The airport/airplane. You probably know that this is not the place you want to bring your non-fiction tome on how terrorists are everywhere and they are thinking of new ways to kill you right now. And you also probably know that you don’t want to be reading about any plane crashes or similar disasters. (I really loved Tracey Garvis Graves’ On the Island, but do not read it while on a plane!) I’m a huge Kindle fan but this is one place where I always want a real paperback book. Real books do not come with on/off switches. Apparently my lightweight innocent little Kindle turns into a weapon of mass destruction if I happen to be reading it while the captain has the seatbelt sign on. It takes forever to taxi, take off, and reach cruising altitude, and so does entire landing process. Forever is a very long time to go without reading, but you’ll be forced to if your novel of choice is in your Kindle, which is now taunting you from the seat pocket in front of you. Take a paperback. Preferably not Arthur Hailey’s Airport.

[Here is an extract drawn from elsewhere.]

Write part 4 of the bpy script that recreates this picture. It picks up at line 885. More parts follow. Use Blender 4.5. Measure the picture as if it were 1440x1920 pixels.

Your child’s school. You’ve been duly summoned from work to meet with your child’s teacher/principal/guidance counselor because your child is lazy/disobedient/a bully. You’re probably way too keyed up to actually read something, but that doesn’t mean you shouldn’t have book in hand. The point of this hardcover is to send a subtle message that whatever problem Michael or Melissa is having is quite minor and probably the fault of the school system, anyway. Anything with a name like Teaching Your Gifted Child or What’s Wrong with America’s Schools Today will let the bureaucrats realize who they are dealing with. Anything by Malcolm Gladwell is also a good choice.

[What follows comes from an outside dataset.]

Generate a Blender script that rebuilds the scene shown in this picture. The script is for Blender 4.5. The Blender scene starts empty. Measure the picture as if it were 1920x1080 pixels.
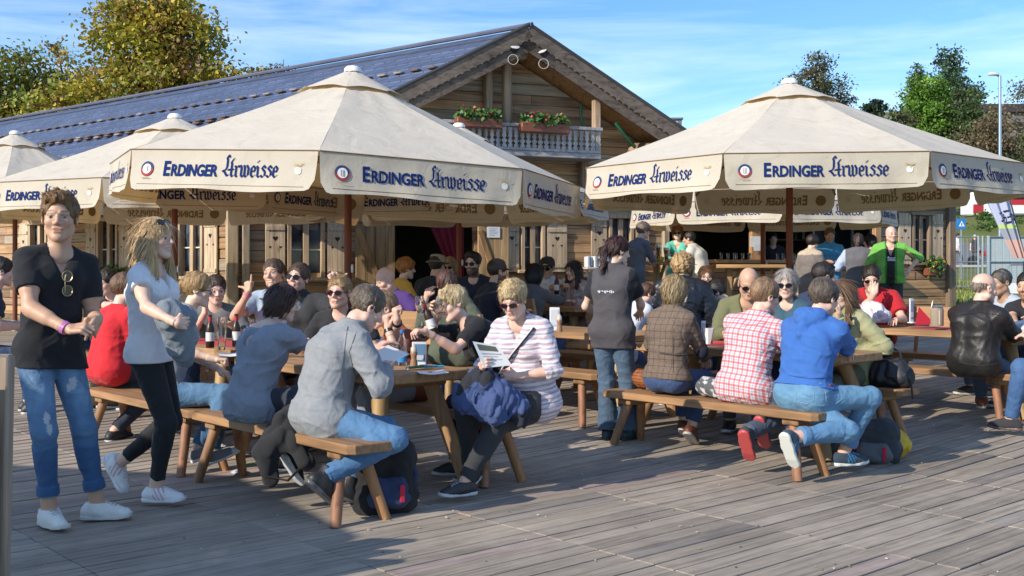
import bpy, math, random
import numpy as np
from mathutils import Vector, Matrix
rnd = random.Random(7)
SC = bpy.context.scene
COL = SC.collection
PI = math.pi
rad = math.radians
# ---------------------------------------------------------------- camera geometry (photo pixels 1920x1080)
F, CX, HY, CH = 2050., 960., 507., 1.4
GY = [0, 7.5, 12.5, 16, 20, 25, 45, 60, 80, 84, 100, 140, 220, 400]
GZ = [0, 0, .22, .28, .3, .43, 1.0, 1.69, 3.4, 5.4, 6, 13, 28, 40]
def gz(y): return float(np.interp(y, GY, GZ))
def at(px, py, Y): return Vector(((px-CX)/F*Y, Y, CH+(HY-py)/F*Y))
def gp(px, Y, dz=0.): return Vector(((px-CX)/F*Y, Y, gz(Y)+dz))
U = Vector((-.66, .75, 0)).normalized()
V = Vector((.75, .66, 0)).normalized()
# ---------------------------------------------------------------- materials
MATS = {}
class NT:
    def __init__(s, name):
        m = bpy.data.materials.new(name); m.use_nodes = True
        s.m = m; s.t = m.node_tree; s.n = s.t.nodes; s.b = s.n['Principled BSDF']; s.out = s.n['Material Output']
        MATS[name] = m
    def node(s, ty, **kw):
        n = s.n.new(ty)
        for k, v in kw.items():
            if k in ('inp',):
                for kk, vv in v.items():
                    if hasattr(vv, 'is_output') or isinstance(vv, bpy.types.NodeSocket): s.t.links.new(vv, n.inputs[kk])
                    else: n.inputs[kk].default_value = vv
            else: setattr(n, k, v)
        return n
    def link(s, a, b): s.t.links.new(a, b)
    def attr(s, name='Col'): return s.node('ShaderNodeAttribute', attribute_name=name)
    def math(s, op, a, b=None, c=None, clamp=False):
        n = s.node('ShaderNodeMath', operation=op, use_clamp=clamp)
        for i, v in enumerate((a, b, c)):
            if v is None: continue
            if isinstance(v, (int, float)): n.inputs[i].default_value = v
            else: s.link(v, n.inputs[i])
        return n.outputs[0]
    def mix(s, f, a, b, mode='MIX'):
        n = s.node('ShaderNodeMix', data_type='RGBA', blend_type=mode)
        for k, v in ((0, f), (6, a), (7, b)):
            if isinstance(v, (int, float)): n.inputs[k].default_value = v
            elif isinstance(v, tuple): n.inputs[k].default_value = v if len(v) == 4 else (*v, 1)
            else: s.link(v, n.inputs[k])
        return n.outputs[2]
    def noise(s, scale, detail=3, vec=None, rough=.55, dist=0.):
        n = s.node('ShaderNodeTexNoise'); n.inputs['Scale'].default_value = scale; n.inputs['Detail'].default_value = detail
        n.inputs['Roughness'].default_value = rough; n.inputs['Distortion'].default_value = dist
        if vec is not None: s.link(vec, n.inputs['Vector'])
        return n.outputs['Fac']
    def coord(s, which='Object', scale=None, rot=None):
        c = s.node('ShaderNodeTexCoord').outputs[which]
        if scale or rot:
            m = s.node('ShaderNodeMapping'); s.link(c, m.inputs['Vector'])
            if scale: m.inputs['Scale'].default_value = scale
            if rot: m.inputs['Rotation'].default_value = rot
            return m.outputs['Vector']
        return c
    def ramp(s, f, stops):
        n = s.node('ShaderNodeValToRGB'); e = n.color_ramp.elements
        while len(e) > 1: e.remove(e[0])
        for i, (p, c) in enumerate(stops):
            x = e[0] if i == 0 else e.new(p)
            x.position = p; x.color = (*c, 1) if len(c) == 3 else c
        s.link(f, n.inputs['Fac']); return n.outputs['Color']
    def bump(s, h, strength=.3, dist=.01, prev=None):
        n = s.node('ShaderNodeBump'); n.inputs['Strength'].default_value = strength; n.inputs['Distance'].default_value = dist
        s.link(h, n.inputs['Height'])
        if prev is not None: s.link(prev, n.inputs['Normal'])
        s.link(n.outputs['Normal'], s.b.inputs['Normal']); return n.outputs['Normal']
    def set(s, **kw):
        for k, v in kw.items(): s.b.inputs[k.replace('_', ' ')].default_value = v

def simple(name, rough=.6, var=.25, nscale=6., metal=0., bump=0., bscale=40., **kw):
    """colour from the Col attribute, modulated by procedural noise"""
    t = NT(name); a = t.attr().outputs['Color']
    f = t.noise(nscale, 4, t.coord())
    v = t.math('MULTIPLY_ADD', f, 2*var, 1-var)
    c = t.mix(1., a, v, 'MULTIPLY'); t.link(c, t.b.inputs['Base Color'])
    t.set(Roughness=rough, Metallic=metal)
    for k, x in kw.items(): t.b.inputs[k.replace('_', ' ')].default_value = x
    if bump: t.bump(t.noise(bscale, 4, t.coord()), bump, .01)
    return t.m

simple('paint', .45, .08, 8); simple('paper', .8, .04, 9); simple('metal', .35, .12, 8, metal=.9)
simple('plastic', .35, .06, 6); simple('leather', .5, .25, 9, bump=.35, bscale=35)
simple('stone', .85, .3, 3, bump=.3); simple('leafy', .55, .3, 3)
simple('gold', .5, .1, 5); simple('print', .95, .06, 30); MATS['print'].node_tree.nodes['Principled BSDF'].inputs['Specular IOR Level'].default_value = .05

def cloth_mat(name, bumps=.18, fine=260., rough=.92, var=.12, sheen=.06):
    t = NT(name); a = t.attr().outputs['Color']; co = t.coord()
    f = t.noise(22, 4, co); g = t.noise(fine, 2, co)
    v = t.math('MULTIPLY_ADD', f, 2*var, 1-var)
    v2 = t.math('MULTIPLY_ADD', g, 2*var, 1-var)
    c = t.mix(1., t.mix(1., a, v, 'MULTIPLY'), v2, 'MULTIPLY')
    t.link(c, t.b.inputs['Base Color']); t.set(Roughness=rough, Sheen_Weight=sheen)
    p = t.bump(t.noise(9, 3, co, .5, 1.2), bumps, .03)
    t.bump(g, .25, .002, p)
    return t
cloth_mat('cloth'); cloth_mat('heather', .35, 150, .92, .17)
t = cloth_mat('denim', .55, 420, .85, .16)
t = cloth_mat('puffer', .6, 90, .35, .1, 0)

def pat_cloth(name, fn, bumps=.45):
    t = NT(name); co = t.coord()
    sep = t.node('ShaderNodeSeparateXYZ'); t.link(t.attr('pat').outputs['Vector'], sep.inputs[0])
    c = fn(t, sep.outputs[0], sep.outputs[1], sep.outputs[2]); g = t.noise(240, 2, co)
    v = t.math('MULTIPLY_ADD', g, .3, .85)
    t.link(t.mix(1., c, v, 'MULTIPLY'), t.b.inputs['Base Color']); t.set(Roughness=.92)
    p = t.bump(t.noise(9, 3, co, .5, 1.2), bumps, .03); t.bump(g, .2, .002, p)
def band(t, x, period, lo, hi, phase=0.):
    f = t.math('FRACT', t.math('MULTIPLY_ADD', x, 1./period, phase+50.))
    return t.math('MULTIPLY', t.math('GREATER_THAN', f, lo), t.math('LESS_THAN', f, hi))
def f_plaid(t, x, z, y):
    c = t.mix(.0, (.62, .6, .62), (1, 1, 1))
    for ax in (x, z):
        c = t.mix(t.math('MULTIPLY', band(t, ax, .040, .0, .34), .62), c, (.55, .035, .045))
        c = t.mix(t.math('MULTIPLY', band(t, ax, .040, .60, .76), .40), c, (.12, .16, .30))
    return c
def f_tweed(t, x, z, y):
    n = t.noise(190, 2, t.coord()); c = t.ramp(n, [(.3, (.09, .065, .05)), (.7, (.25, .19, .145))])
    for ax in (x, z):
        c = t.mix(t.math('MULTIPLY', band(t, ax, .052, .0, .12), .6), c, (.05, .035, .03))
        c = t.mix(t.math('MULTIPLY', band(t, ax, .052, .45, .55), .35), c, (.22, .12, .07))
        c = t.mix(t.math('MULTIPLY', band(t, ax, .0095, .0, .4), .25), c, (.06, .045, .035))
    return c
def f_stripe(t, x, z, y):
    zz = t.math('ADD', z, t.math('MULTIPLY', t.noise(5, 2, t.coord()), .015))
    n = t.noise(70, 3, t.coord(scale=(.25, .25, 1)))
    c = t.mix(0., (.66, .62, .66), (1, 1, 1))
    c = t.mix(t.math('MULTIPLY', band(t, zz, .030, .0, .35), n), c, (.10, .11, .2))
    c = t.mix(t.math('MULTIPLY', band(t, zz, .045, .5, .78), n), c, (.46, .22, .28))
    return c
def f_check(t, x, z, y):
    c = t.mix(0., (.35, .45, .62), (1, 1, 1))
    for ax in (x, z): c = t.mix(t.math('MULTIPLY', band(t, ax, .02, 0., .4), .4), c, (.75, .78, .85))
    return c
pat_cloth('plaid', f_plaid); pat_cloth('tweed', f_tweed, .3); pat_cloth('stripe', f_stripe); pat_cloth('check', f_check)

t = NT('skin'); a = t.attr().outputs['Color']; f = t.noise(30, 4, t.coord())
t.link(t.mix(1., a, t.math('MULTIPLY_ADD', f, .3, .85), 'MULTIPLY'), t.b.inputs['Base Color'])
t.set(Roughness=.5, Subsurface_Weight=.12, Subsurface_Scale=.02); t.b.inputs['Subsurface Radius'].default_value = (1, .35, .2)
t.bump(t.noise(160, 3, t.coord()), .12, .004)
t = NT('hair'); a = t.attr().outputs['Color']; co = t.coord(scale=(1, 1, .12)); f = t.noise(170, 4, co, .7)
c = t.mix(f, t.mix(1., a, (.35, .33, .3), 'MULTIPLY'), t.mix(1., a, (1.55, 1.5, 1.45), 'MULTIPLY')); t.link(c, t.b.inputs['Base Color'])
t.set(Roughness=.42); t.bump(f, .8, .007)

def wood_mat(name, along, dark=.55, light=1.3, sc=1., rough=.6, bump=.3, knots=True):
    """grain stretched along an axis of the object; tint from Col"""
    t = NT(name); a = t.attr().outputs['Color']
    s = [18*sc]*3; s['xyz'.index(along)] = 1.1*sc
    co = t.coord(scale=tuple(s)); n = t.noise(1., 5, co, .6, .6)
    n2 = t.noise(5., 3, co); big = t.noise(1.3*sc, 3, t.coord())
    g = t.ramp(n, [(.28, (dark,)*3), (.5, (1,)*3), (.75, (light,)*3)])
    c = t.mix(1., a, g, 'MULTIPLY')
    c = t.mix(1., c, t.math('MULTIPLY_ADD', n2, .4, .8), 'MULTIPLY')
    c = t.mix(1., c, t.math('MULTIPLY_ADD', big, .9, .55), 'MULTIPLY')
    if knots:
        vo = t.node('ShaderNodeTexVoronoi'); vo.inputs['Scale'].default_value = 1.
        k = [3.*sc]*3; k['xyz'.index(along)] = 1.3*sc
        t.link(t.coord(scale=tuple(k)), vo.inputs['Vector'])
        kn = t.ramp(vo.outputs['Distance'], [(.03, (.3, .25, .22)), (.12, (1, 1, 1))]); c = t.mix(.8, c, t.mix(1., c, kn, 'MULTIPLY'))
    t.link(c, t.b.inputs['Base Color']); t.set(Roughness=rough)
    t.bump(n, bump, .006); return t
wood_mat('wood_x', 'x'); wood_mat('wood_y', 'y'); wood_mat('wood_z', 'z')
wood_mat('oldwood_x', 'x', .38, 1.45, .8, .8, .6); wood_mat('oldwood_z', 'z', .45, 1.35, .8, .8, .5)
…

At home. It’s been a long day and all your spouse wants to do is curl up with the TV. The game is on and it’s boring. Get your point across without saying a word by pulling out 50 Shades of Grey or any romance novel with a slightly pornographic cover. If he’s still so engrossed that he doesn’t even notice what you’re reading, open your laptop and the book at the same time. If he still doesn’t notice, there’s not a book in the world that can fix your problem, except maybe Divorce for Dummies.